# [EXERCISE TASK]
Retype every line from the start of the data down to and including the line with "col = sc.collection". Skip the pictures.

•••••

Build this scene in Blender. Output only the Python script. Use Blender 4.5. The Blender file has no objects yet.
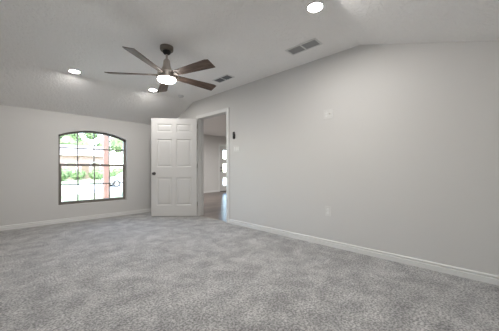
import bpy, bmesh, math, random
from mathutils import Vector, Matrix, noise
R = math.radians
sc = bpy.context.scene
col = sc.collection

# ------------------------------------------------------------ camera, sky, sun, exposure
cam_d = bpy.data.cameras.new('camera'); cam = bpy.data.objects.new('camera', cam_d); col.objects.link(cam)
cam_d.sensor_width = 36; cam_d.lens = 36*242.8/499; cam_d.shift_y = 4/499
cam_d.clip_start = .02; cam_d.clip_end = 400
cam.location = (0, 0, .98); cam.rotation_euler = (R(90), 0, R(-46.2))
sc.camera = cam

SKY_STRENGTH, SUN_ENERGY = 1.2, 10.5
FAN_LENS, FAN_DRUM, CAN, HALL_FILL = 84, 40, 205, 1300
CAN_NEAR = 262
w = bpy.data.worlds.new('sky'); sc.world = w; w.use_nodes = True
nt = w.node_tree; bg = nt.nodes['Background']; sky = nt.nodes.new('ShaderNodeTexSky')
sky.sky_type = 'NISHITA'; sky.sun_disc = False; sky.sun_elevation = R(48); sky.sun_rotation = R(180)
sky.air_density = 1.0; sky.dust_density = .8; sky.ozone_density = 1.5
nt.links.new(sky.outputs[0], bg.inputs[0]); bg.inputs[1].default_value = SKY_STRENGTH
sd = bpy.data.lights.new('sun', 'SUN'); sd.energy = SUN_ENERGY; sd.angle = R(.6); sd.color = (1, .95, .88)
so = bpy.data.objects.new('sun', sd); col.objects.link(so); so.location = (0, -10, 20)
so.rotation_euler = Vector((.28, .45, -.9)).to_track_quat('-Z', 'Y').to_euler()
vs = sc.view_settings; vs.view_transform = 'Standard'; vs.look = 'None'; vs.gamma = 1; vs.exposure = .60; vs.use_curve_mapping = False
sc.cycles.use_denoising = True
sc.cycles.max_bounces = 16; sc.cycles.diffuse_bounces = 10; sc.cycles.transparent_max_bounces = 12
sc.cycles.sample_clamp_indirect = 8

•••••

# [RIGHT ANSWER]
Build this scene in Blender. Output only the Python script. Use Blender 4.5. The Blender file has no objects yet.
import bpy, bmesh, math, random
from mathutils import Vector, Matrix, noise
R = math.radians
sc = bpy.context.scene
col = sc.collection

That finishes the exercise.